To Barbara, with your peripatetic streak and calming smile, I so enjoyed hearing about your many travels and so many interesting customs from other countries.  Thank you for your unbridled appreciation of the food and for being so affectionate with my dogs (“yes, thanks, Barbara!”).  I know you will love your upcoming time in Cairo.

To Maria-Elena, you brought an informal approach and many guffaws to the class.  Thank you for showing me that the Coconut Cream Pie could work when made in the blender, even though that wasn’t what the recipe called for. Who needs to measure, anyway?

To Michelle, I’m so glad you took that first chance and leapt in.  I have so enjoyed our outings and discovering this new friendship. And thanks for all the great puppy pix and recipes to try out! You are a natural at it.

There are so many more, and every one has touched me in some indelible way.  Still, I know this was the right move for me, one that will allow my concentration to move to more current interests (hmm, such as this blog!). 

Yes, I will sorely miss the camaraderie and buzz in the kitchen.  What I won’t miss is having to dash frantically around the house cleaning up the night before class (oh, wait, maybe I should miss that–this may mean our house is never clean again!).  I won’t miss the last-minute forays to the corner store for overlooked okra or missing miso, or having to reprimand Chaser when the guests arrive because her exuberance overtakes her and she jumps up on people even though she’s been trained not to (“But Mum!  They might have food!”).

Last evening’s theme was “Light and Easy Suppers,” healthy dishes that are mostly kid-friendly and can be cooked up in a fairly short span. 

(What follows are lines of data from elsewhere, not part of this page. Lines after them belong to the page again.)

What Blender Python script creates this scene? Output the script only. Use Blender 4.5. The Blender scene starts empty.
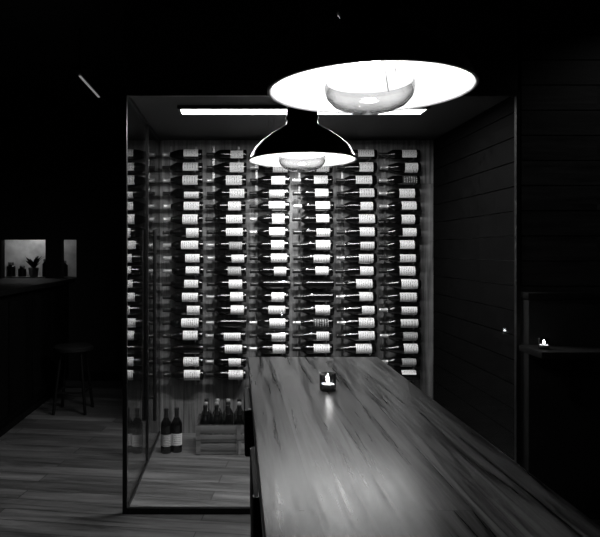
import bpy, bmesh, math, random
from mathutils import Matrix, Vector
random.seed(7)
scene=bpy.context.scene
scene.view_settings.view_transform='Standard'
H=1.38

# ---------------------------------------------------------------- materials
def new_mat(name):
    m=bpy.data.materials.new(name); m.use_nodes=True
    nt=m.node_tree; b=nt.nodes['Principled BSDF']; return m,nt,b
def N(nt,t,**kw):
    n=nt.nodes.new(t)
    for k,v in kw.items(): setattr(n,k,v)
    return n
def math_n(nt,op,a,b=None):
    n=N(nt,'ShaderNodeMath',operation=op)
    for i,v in enumerate((a,b)):
        if v is None: continue
        if isinstance(v,(int,float)): n.inputs[i].default_value=v
        else: nt.links.new(v,n.inputs[i])
    return n.outputs[0]
def g(v): return (v,v,v,1)
def plain(name,v,rough=.5,metal=0,var=.15,scale=20,spec=.5):
    m,nt,b=new_mat(name)
    tc=N(nt,'ShaderNodeTexCoord'); no=N(nt,'ShaderNodeTexNoise'); no.inputs['Scale'].default_value=scale
    no.inputs['Detail'].default_value=4
    nt.links.new(tc.outputs['Object'],no.inputs['Vector'])
    r=N(nt,'ShaderNodeValToRGB'); r.color_ramp.elements[0].color=g(v*(1-var)); r.color_ramp.elements[1].color=g(min(1,v*(1+var)))
    r.color_ramp.elements[0].position=.3; r.color_ramp.elements[1].position=.7
    nt.links.new(no.outputs['Fac'],r.inputs[0]); nt.links.new(r.outputs[0],b.inputs['Base Color'])
    b.inputs['Roughness'].default_value=rough; b.inputs['Metallic'].default_value=metal
    b.inputs['Specular IOR Level'].default_value=spec
    return m
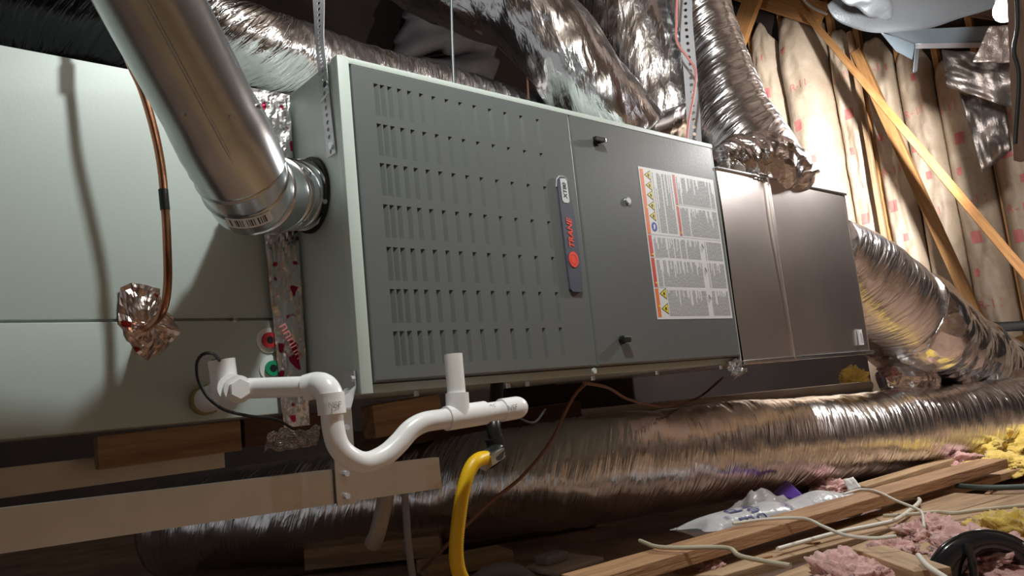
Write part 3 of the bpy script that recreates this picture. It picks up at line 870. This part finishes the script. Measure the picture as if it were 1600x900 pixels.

Here’s the final menu (this suddenly feels like a tribute to the Titanic, or something!):

  • Sesame Sweet Potato Wedges with Thai Dipping Sauce
  • Spelt Thin-Crust Pizza with Artichokes, Caramelized Onion, and Chard (photo above)
  • Tofu Masala Curry with Brown Basmati
  • Moroccan Spiced Tomato Soup
  • Napa Cabbage Salad
  • Gluten-Free Pumpkinseed Shortbread Cookies.

I will post recipes for all of these over the next while. Now that there will BE no more cooking classes, this is my best place to share, though I don’t have all the photos yet (of course, given my shaky photography “skills,” that may not be a bad thing).

In the meantime, why not indulge in pizza for breakfast?